▸ **WHAT YOU NEED TO DO**: Reproduce every entry exactly as shown.

▸ **LISTING**:
[start]

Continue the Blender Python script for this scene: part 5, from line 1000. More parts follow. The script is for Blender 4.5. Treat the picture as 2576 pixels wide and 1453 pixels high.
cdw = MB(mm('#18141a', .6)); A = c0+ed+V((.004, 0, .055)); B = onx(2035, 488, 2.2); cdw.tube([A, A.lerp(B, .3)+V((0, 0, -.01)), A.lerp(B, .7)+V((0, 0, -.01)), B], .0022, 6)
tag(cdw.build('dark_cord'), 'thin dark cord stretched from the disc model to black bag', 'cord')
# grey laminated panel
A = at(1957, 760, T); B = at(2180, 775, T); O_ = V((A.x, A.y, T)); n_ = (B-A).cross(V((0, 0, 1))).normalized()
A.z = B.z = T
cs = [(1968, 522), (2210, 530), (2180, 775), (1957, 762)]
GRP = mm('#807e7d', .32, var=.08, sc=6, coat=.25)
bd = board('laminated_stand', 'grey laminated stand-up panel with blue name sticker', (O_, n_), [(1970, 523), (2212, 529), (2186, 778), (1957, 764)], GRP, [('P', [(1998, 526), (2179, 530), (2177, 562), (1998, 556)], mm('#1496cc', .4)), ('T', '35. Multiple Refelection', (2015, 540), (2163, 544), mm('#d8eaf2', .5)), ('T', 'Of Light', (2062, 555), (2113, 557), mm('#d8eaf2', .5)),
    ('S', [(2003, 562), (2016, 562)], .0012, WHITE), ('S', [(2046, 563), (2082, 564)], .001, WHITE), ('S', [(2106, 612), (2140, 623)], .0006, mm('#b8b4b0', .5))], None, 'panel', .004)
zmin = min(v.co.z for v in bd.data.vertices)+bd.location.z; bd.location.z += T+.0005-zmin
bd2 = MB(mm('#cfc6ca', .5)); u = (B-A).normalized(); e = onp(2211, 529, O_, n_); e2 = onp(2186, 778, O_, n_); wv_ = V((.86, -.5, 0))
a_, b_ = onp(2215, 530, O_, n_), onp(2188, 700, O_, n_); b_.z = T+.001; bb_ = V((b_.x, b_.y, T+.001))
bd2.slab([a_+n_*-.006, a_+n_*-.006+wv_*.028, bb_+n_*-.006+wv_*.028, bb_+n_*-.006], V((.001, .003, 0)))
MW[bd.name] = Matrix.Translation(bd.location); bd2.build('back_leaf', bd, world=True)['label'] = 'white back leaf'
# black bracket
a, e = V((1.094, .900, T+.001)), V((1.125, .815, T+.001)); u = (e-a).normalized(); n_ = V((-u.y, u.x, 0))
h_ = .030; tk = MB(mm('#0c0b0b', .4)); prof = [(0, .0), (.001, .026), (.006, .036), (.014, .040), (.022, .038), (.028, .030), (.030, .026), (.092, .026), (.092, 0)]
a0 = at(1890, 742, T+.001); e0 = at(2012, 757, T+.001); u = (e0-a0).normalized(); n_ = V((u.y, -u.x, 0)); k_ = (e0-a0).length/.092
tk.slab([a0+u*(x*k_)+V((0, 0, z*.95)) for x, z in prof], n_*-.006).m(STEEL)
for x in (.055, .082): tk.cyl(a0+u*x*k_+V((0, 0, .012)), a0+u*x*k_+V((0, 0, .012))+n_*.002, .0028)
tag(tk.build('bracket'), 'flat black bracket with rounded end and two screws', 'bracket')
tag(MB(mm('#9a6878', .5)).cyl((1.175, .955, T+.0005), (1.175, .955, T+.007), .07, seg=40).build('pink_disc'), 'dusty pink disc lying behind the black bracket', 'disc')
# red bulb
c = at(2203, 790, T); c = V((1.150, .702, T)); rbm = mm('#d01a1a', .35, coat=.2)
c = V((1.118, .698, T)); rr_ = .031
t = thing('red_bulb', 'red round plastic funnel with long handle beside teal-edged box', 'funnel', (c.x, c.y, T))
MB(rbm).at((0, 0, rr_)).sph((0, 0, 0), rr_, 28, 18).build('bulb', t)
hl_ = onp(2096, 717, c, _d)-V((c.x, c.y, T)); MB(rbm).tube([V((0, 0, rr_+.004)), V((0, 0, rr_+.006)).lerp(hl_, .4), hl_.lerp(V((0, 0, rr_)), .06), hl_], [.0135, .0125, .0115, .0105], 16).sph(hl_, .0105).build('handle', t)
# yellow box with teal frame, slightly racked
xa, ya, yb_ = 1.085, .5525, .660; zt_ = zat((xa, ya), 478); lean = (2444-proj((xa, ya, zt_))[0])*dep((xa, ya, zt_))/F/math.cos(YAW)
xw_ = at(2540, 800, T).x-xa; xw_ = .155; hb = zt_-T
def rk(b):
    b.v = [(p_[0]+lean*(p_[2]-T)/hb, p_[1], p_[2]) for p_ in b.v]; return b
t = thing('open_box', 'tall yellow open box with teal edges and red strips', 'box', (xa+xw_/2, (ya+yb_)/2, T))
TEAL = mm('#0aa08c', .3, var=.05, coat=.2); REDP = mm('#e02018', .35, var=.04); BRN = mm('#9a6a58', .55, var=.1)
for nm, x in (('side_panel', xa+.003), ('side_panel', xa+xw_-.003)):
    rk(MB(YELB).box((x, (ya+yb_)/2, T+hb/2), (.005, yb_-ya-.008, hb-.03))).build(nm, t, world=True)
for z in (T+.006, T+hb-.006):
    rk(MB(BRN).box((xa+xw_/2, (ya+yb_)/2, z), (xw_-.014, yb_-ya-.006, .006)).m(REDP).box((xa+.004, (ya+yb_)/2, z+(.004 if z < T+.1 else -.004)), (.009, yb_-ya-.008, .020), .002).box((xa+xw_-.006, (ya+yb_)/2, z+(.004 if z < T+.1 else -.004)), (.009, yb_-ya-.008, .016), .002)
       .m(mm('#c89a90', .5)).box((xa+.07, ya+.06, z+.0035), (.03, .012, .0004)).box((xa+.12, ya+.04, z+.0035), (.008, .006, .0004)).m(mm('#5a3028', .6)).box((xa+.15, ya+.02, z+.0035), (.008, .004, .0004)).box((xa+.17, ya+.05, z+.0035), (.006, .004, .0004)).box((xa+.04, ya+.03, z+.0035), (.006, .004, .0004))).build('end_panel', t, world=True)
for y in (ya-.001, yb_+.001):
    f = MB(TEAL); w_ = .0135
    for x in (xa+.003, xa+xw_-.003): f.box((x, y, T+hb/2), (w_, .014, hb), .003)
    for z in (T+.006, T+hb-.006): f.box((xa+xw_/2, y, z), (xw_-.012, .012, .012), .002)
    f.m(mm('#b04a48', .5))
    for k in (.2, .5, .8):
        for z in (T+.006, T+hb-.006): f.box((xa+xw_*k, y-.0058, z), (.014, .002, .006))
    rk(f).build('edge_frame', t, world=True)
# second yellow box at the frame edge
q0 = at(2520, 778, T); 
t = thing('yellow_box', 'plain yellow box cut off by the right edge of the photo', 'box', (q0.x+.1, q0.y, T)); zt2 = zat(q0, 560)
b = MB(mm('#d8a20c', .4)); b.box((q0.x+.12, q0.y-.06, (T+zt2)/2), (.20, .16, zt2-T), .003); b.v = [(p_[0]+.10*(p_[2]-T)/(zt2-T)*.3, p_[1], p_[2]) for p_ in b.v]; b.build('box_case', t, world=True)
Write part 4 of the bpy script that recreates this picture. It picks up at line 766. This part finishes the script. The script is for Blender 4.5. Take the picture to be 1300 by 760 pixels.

[end]

▸ **EXERCISE ANSWER**:
Continue the Blender Python script for this scene: part 5, from line 1000. More parts follow. The script is for Blender 4.5. Treat the picture as 2576 pixels wide and 1453 pixels high.
cdw = MB(mm('#18141a', .6)); A = c0+ed+V((.004, 0, .055)); B = onx(2035, 488, 2.2); cdw.tube([A, A.lerp(B, .3)+V((0, 0, -.01)), A.lerp(B, .7)+V((0, 0, -.01)), B], .0022, 6)
tag(cdw.build('dark_cord'), 'thin dark cord stretched from the disc model to black bag', 'cord')
# grey laminated panel
A = at(1957, 760, T); B = at(2180, 775, T); O_ = V((A.x, A.y, T)); n_ = (B-A).cross(V((0, 0, 1))).normalized()
A.z = B.z = T
cs = [(1968, 522), (2210, 530), (2180, 775), (1957, 762)]
GRP = mm('#807e7d', .32, var=.08, sc=6, coat=.25)
bd = board('laminated_stand', 'grey laminated stand-up panel with blue name sticker', (O_, n_), [(1970, 523), (2212, 529), (2186, 778), (1957, 764)], GRP, [('P', [(1998, 526), (2179, 530), (2177, 562), (1998, 556)], mm('#1496cc', .4)), ('T', '35. Multiple Refelection', (2015, 540), (2163, 544), mm('#d8eaf2', .5)), ('T', 'Of Light', (2062, 555), (2113, 557), mm('#d8eaf2', .5)),
    ('S', [(2003, 562), (2016, 562)], .0012, WHITE), ('S', [(2046, 563), (2082, 564)], .001, WHITE), ('S', [(2106, 612), (2140, 623)], .0006, mm('#b8b4b0', .5))], None, 'panel', .004)
zmin = min(v.co.z for v in bd.data.vertices)+bd.location.z; bd.location.z += T+.0005-zmin
bd2 = MB(mm('#cfc6ca', .5)); u = (B-A).normalized(); e = onp(2211, 529, O_, n_); e2 = onp(2186, 778, O_, n_); wv_ = V((.86, -.5, 0))
a_, b_ = onp(2215, 530, O_, n_), onp(2188, 700, O_, n_); b_.z = T+.001; bb_ = V((b_.x, b_.y, T+.001))
bd2.slab([a_+n_*-.006, a_+n_*-.006+wv_*.028, bb_+n_*-.006+wv_*.028, bb_+n_*-.006], V((.001, .003, 0)))
MW[bd.name] = Matrix.Translation(bd.location); bd2.build('back_leaf', bd, world=True)['label'] = 'white back leaf'
# black bracket
a, e = V((1.094, .900, T+.001)), V((1.125, .815, T+.001)); u = (e-a).normalized(); n_ = V((-u.y, u.x, 0))
h_ = .030; tk = MB(mm('#0c0b0b', .4)); prof = [(0, .0), (.001, .026), (.006, .036), (.014, .040), (.022, .038), (.028, .030), (.030, .026), (.092, .026), (.092, 0)]
a0 = at(1890, 742, T+.001); e0 = at(2012, 757, T+.001); u = (e0-a0).normalized(); n_ = V((u.y, -u.x, 0)); k_ = (e0-a0).length/.092
tk.slab([a0+u*(x*k_)+V((0, 0, z*.95)) for x, z in prof], n_*-.006).m(STEEL)
for x in (.055, .082): tk.cyl(a0+u*x*k_+V((0, 0, .012)), a0+u*x*k_+V((0, 0, .012))+n_*.002, .0028)
tag(tk.build('bracket'), 'flat black bracket with rounded end and two screws', 'bracket')
tag(MB(mm('#9a6878', .5)).cyl((1.175, .955, T+.0005), (1.175, .955, T+.007), .07, seg=40).build('pink_disc'), 'dusty pink disc lying behind the black bracket', 'disc')
# red bulb
c = at(2203, 790, T); c = V((1.150, .702, T)); rbm = mm('#d01a1a', .35, coat=.2)
c = V((1.118, .698, T)); rr_ = .031
t = thing('red_bulb', 'red round plastic funnel with long handle beside teal-edged box', 'funnel', (c.x, c.y, T))
MB(rbm).at((0, 0, rr_)).sph((0, 0, 0), rr_, 28, 18).build('bulb', t)
hl_ = onp(2096, 717, c, _d)-V((c.x, c.y, T)); MB(rbm).tube([V((0, 0, rr_+.004)), V((0, 0, rr_+.006)).lerp(hl_, .4), hl_.lerp(V((0, 0, rr_)), .06), hl_], [.0135, .0125, .0115, .0105], 16).sph(hl_, .0105).build('handle', t)
# yellow box with teal frame, slightly racked
xa, ya, yb_ = 1.085, .5525, .660; zt_ = zat((xa, ya), 478); lean = (2444-proj((xa, ya, zt_))[0])*dep((xa, ya, zt_))/F/math.cos(YAW)
xw_ = at(2540, 800, T).x-xa; xw_ = .155; hb = zt_-T
def rk(b):
    b.v = [(p_[0]+lean*(p_[2]-T)/hb, p_[1], p_[2]) for p_ in b.v]; return b
t = thing('open_box', 'tall yellow open box with teal edges and red strips', 'box', (xa+xw_/2, (ya+yb_)/2, T))
TEAL = mm('#0aa08c', .3, var=.05, coat=.2); REDP = mm('#e02018', .35, var=.04); BRN = mm('#9a6a58', .55, var=.1)
for nm, x in (('side_panel', xa+.003), ('side_panel', xa+xw_-.003)):
    rk(MB(YELB).box((x, (ya+yb_)/2, T+hb/2), (.005, yb_-ya-.008, hb-.03))).build(nm, t, world=True)
for z in (T+.006, T+hb-.006):
    rk(MB(BRN).box((xa+xw_/2, (ya+yb_)/2, z), (xw_-.014, yb_-ya-.006, .006)).m(REDP).box((xa+.004, (ya+yb_)/2, z+(.004 if z < T+.1 else -.004)), (.009, yb_-ya-.008, .020), .002).box((xa+xw_-.006, (ya+yb_)/2, z+(.004 if z < T+.1 else -.004)), (.009, yb_-ya-.008, .016), .002)
       .m(mm('#c89a90', .5)).box((xa+.07, ya+.06, z+.0035), (.03, .012, .0004)).box((xa+.12, ya+.04, z+.0035), (.008, .006, .0004)).m(mm('#5a3028', .6)).box((xa+.15, ya+.02, z+.0035), (.008, .004, .0004)).box((xa+.17, ya+.05, z+.0035), (.006, .004, .0004)).box((xa+.04, ya+.03, z+.0035), (.006, .004, .0004))).build('end_panel', t, world=True)
for y in (ya-.001, yb_+.001):
    f = MB(TEAL); w_ = .0135
    for x in (xa+.003, xa+xw_-.003): f.box((x, y, T+hb/2), (w_, .014, hb), .003)
    for z in (T+.006, T+hb-.006): f.box((xa+xw_/2, y, z), (xw_-.012, .012, .012), .002)
    f.m(mm('#b04a48', .5))
    for k in (.2, .5, .8):
        for z in (T+.006, T+hb-.006): f.box((xa+xw_*k, y-.0058, z), (.014, .002, .006))
    rk(f).build('edge_frame', t, world=True)
# second yellow box at the frame edge
q0 = at(2520, 778, T); 
t = thing('yellow_box', 'plain yellow box cut off by the right edge of the photo', 'box', (q0.x+.1, q0.y, T)); zt2 = zat(q0, 560)
b = MB(mm('#d8a20c', .4)); b.box((q0.x+.12, q0.y-.06, (T+zt2)/2), (.20, .16, zt2-T), .003); b.v = [(p_[0]+.10*(p_[2]-T)/(zt2-T)*.3, p_[1], p_[2]) for p_ in b.v]; b.build('box_case', t, world=True)
Write part 4 of the bpy script that recreates this picture. It picks up at line 766. This part finishes the script. The script is for Blender 4.5. Take the picture to be 1300 by 760 pixels.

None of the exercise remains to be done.